> Stated goal
Search the records for the word "wide" and pick out every line that has it.

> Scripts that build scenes
·····

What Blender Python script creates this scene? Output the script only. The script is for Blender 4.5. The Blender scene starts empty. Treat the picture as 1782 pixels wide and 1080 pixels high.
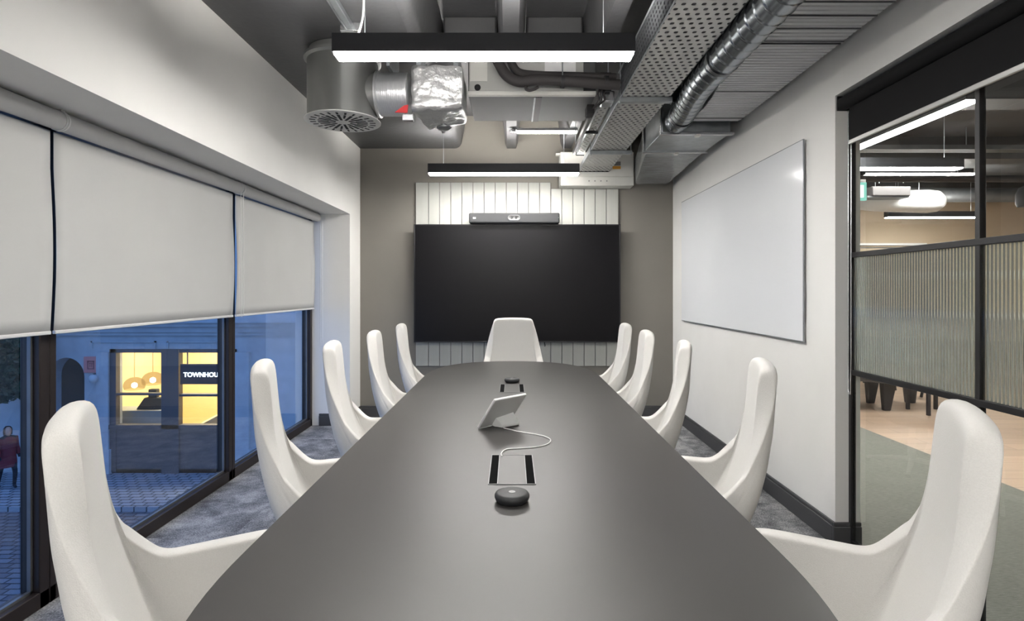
import bpy, bmesh, math, random
from mathutils import Vector, Matrix
random.seed(7)
SC = bpy.context.scene
COL = SC.collection
PI = math.pi
CAMZ = 1.32
F = 980.0                       # focal length in pixels of the 1782 px wide frame

def X(px, Y): return (px - 891.0) * Y / F
def Z(py, Y): return CAMZ - (py - 505.0) * Y / F

# ------------------------------------------------------------------ materials
def lin(c):
    def f(v):
        v /= 255.0
        return v / 12.92 if v <= 0.04045 else ((v + 0.055) / 1.055) ** 2.4
    return (f(c[0]), f(c[1]), f(c[2]), 1.0)

class NT:
    def __init__(self, name):
        self.m = bpy.data.materials.new(name); self.m.use_nodes = True
        self.t = self.m.node_tree; self.t.nodes.clear()
        self.out = self.n('ShaderNodeOutputMaterial')
    def n(self, typ, **kw):
        nd = self.t.nodes.new(typ)
        for k, v in kw.items():
            if k.startswith('i_'): nd.inputs[k[2:].replace('_', ' ')].default_value = v
            else: setattr(nd, k, v)
        return nd
    def l(self, a, ao, b, bi): self.t.links.new(a.outputs[ao], b.inputs[bi])
    def math(self, op, a, b=None, c=None):
        nd = self.n('ShaderNodeMath', operation=op)
        for i, v in enumerate((a, b, c)):
            if v is None: continue
            if isinstance(v, tuple): self.l(v[0], v[1], nd, i)
            else: nd.inputs[i].default_value = v
        return (nd, 0)

def pbr(name, col, rough=0.5, metal=0.0, spec=0.5, var=0.0, vscale=8.0, bump=0.0, bscale=200.0, col2=None,
        stretch=None, detail=4.0, emis=None, estr=0.0, sheen=0.0, coat=0.0):
    N = NT(name); b = N.n('ShaderNodeBsdfPrincipled')
    c = lin(col)
    b.inputs['Base Color'].default_value = c
    b.inputs['Roughness'].default_value = rough
    b.inputs['Metallic'].default_value = metal
    b.inputs['Specular IOR Level'].default_value = spec
    if sheen: b.inputs['Sheen Weight'].default_value = sheen
    if coat: b.inputs['Coat Weight'].default_value = coat
    tc = N.n('ShaderNodeTexCoord'); mp = N.n('ShaderNodeMapping')
    N.l(tc, 'Object', mp, 'Vector')
    if stretch: mp.inputs['Scale'].default_value = stretch
    if var or col2:
        nz = N.n('ShaderNodeTexNoise'); nz.inputs['Scale'].default_value = vscale; nz.inputs['Detail'].default_value = detail
        N.l(mp, 'Vector', nz, 'Vector')
        cr = N.n('ShaderNodeValToRGB')
        if col2: a, d = c, lin(col2)
        else:
            a = tuple(max(0, v * (1 - var)) for v in c[:3]) + (1,); d = tuple(min(1, v * (1 + var)) for v in c[:3]) + (1,)
        cr.color_ramp.elements[0].color = a; cr.color_ramp.elements[1].color = d
        cr.color_ramp.elements[0].position = 0.3; cr.color_ramp.elements[1].position = 0.7
        N.l(nz, 'Fac', cr, 'Fac'); N.l(cr, 'Color', b, 'Base Color')
    if bump:
        nb = N.n('ShaderNodeTexNoise'); nb.inputs['Scale'].default_value = bscale; nb.inputs['Detail'].default_value = 3.0
        N.l(mp, 'Vector', nb, 'Vector')
        bp = N.n('ShaderNodeBump'); bp.inputs['Strength'].default_value = bump; bp.inputs['Distance'].default_value = 0.01
        N.l(nb, 'Fac', bp, 'Height'); N.l(bp, 'Normal', b, 'Normal')
    if emis:
        b.inputs['Emission Color'].default_value = lin(emis); b.inputs['Emission Strength'].default_value = estr
    N.l(b, 'BSDF', N.out, 'Surface')
    return N.m

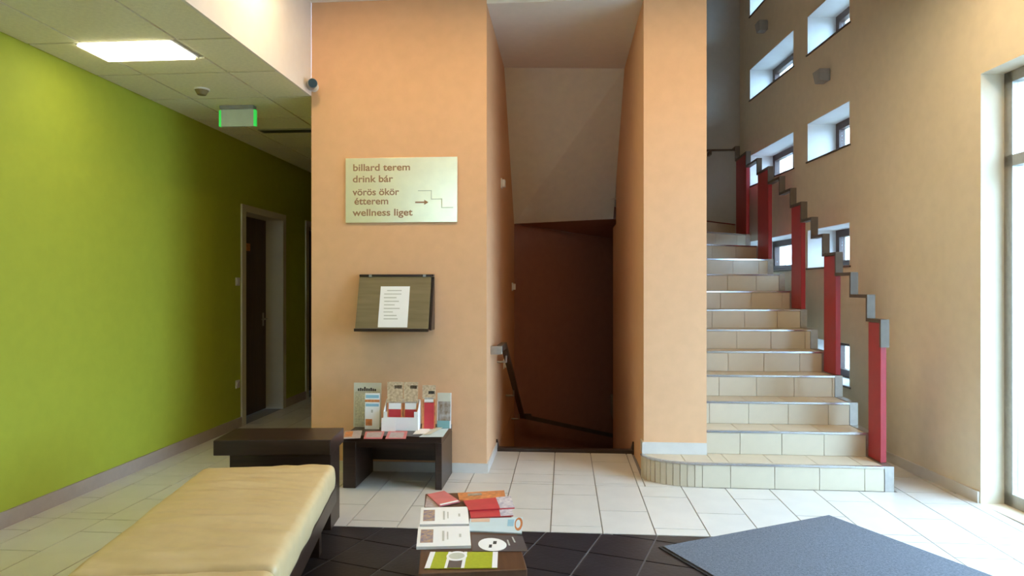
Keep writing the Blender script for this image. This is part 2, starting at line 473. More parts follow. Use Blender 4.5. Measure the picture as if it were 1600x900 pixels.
struct(m.build('baseboard_right', M['base']), 'cream skirting of the beige wall')

# ------------------------------------------------------------------ doors on the green wall
for n, (a, b) in enumerate(DOORS, 1):
    d = MB()
    d.box(XG-0.30, XG+0.018, a-0.06, a+0.022, 0, 2.22); d.box(XG-0.30, XG+0.018, b-0.022, b+0.06, 0, 2.22)
    d.box(XG-0.30, XG+0.018, a+0.022, b-0.022, 2.15, 2.22)
    fr = struct(d.build('door_%d' % n, M['frame']), 'cream framed doorway in the green wall')
    lf = MB(); lf.box(XG-0.225, XG-0.185, a+0.024, b-0.024, 0.006, 2.148, 0.003)
    leaf = lf.build('door_leaf', M['door'], fr)
    bk = MB(); bk.box(XG-0.315, XG-0.301, a-0.05, b+0.05, 0.0, 2.21); bk.build('light_stop_panel', M['door'], fr)  # unseen backing added behind the leaf to keep daylight from leaking in
    h = MB(); h.cyl((XG-0.185, b-0.10, 1.03), (XG-0.135, b-0.10, 1.03), 0.010); h.cyl((XG-0.14, b-0.10, 1.03), (XG-0.14, b-0.22, 1.03), 0.009); h.box(XG-0.1855, XG-0.181, b-0.12, b-0.08, 0.95, 1.10, 0.002)
    h.build('door_handle', M['steel'], leaf, smooth=False)
    if n == 1:
        pl = MB(); pl.box(XG-0.1855, XG-0.180, a+0.42, a+0.52, 1.78, 1.86)
        pl.build('door_plate', M['lit_orange'], leaf)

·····

> Task answer
What Blender Python script creates this scene? Output the script only. The script is for Blender 4.5. The Blender scene starts empty. Treat the picture as 1782 pixels wide and 1080 pixels high.
F = 980.0                       # focal length in pixels of the 1782 px wide frame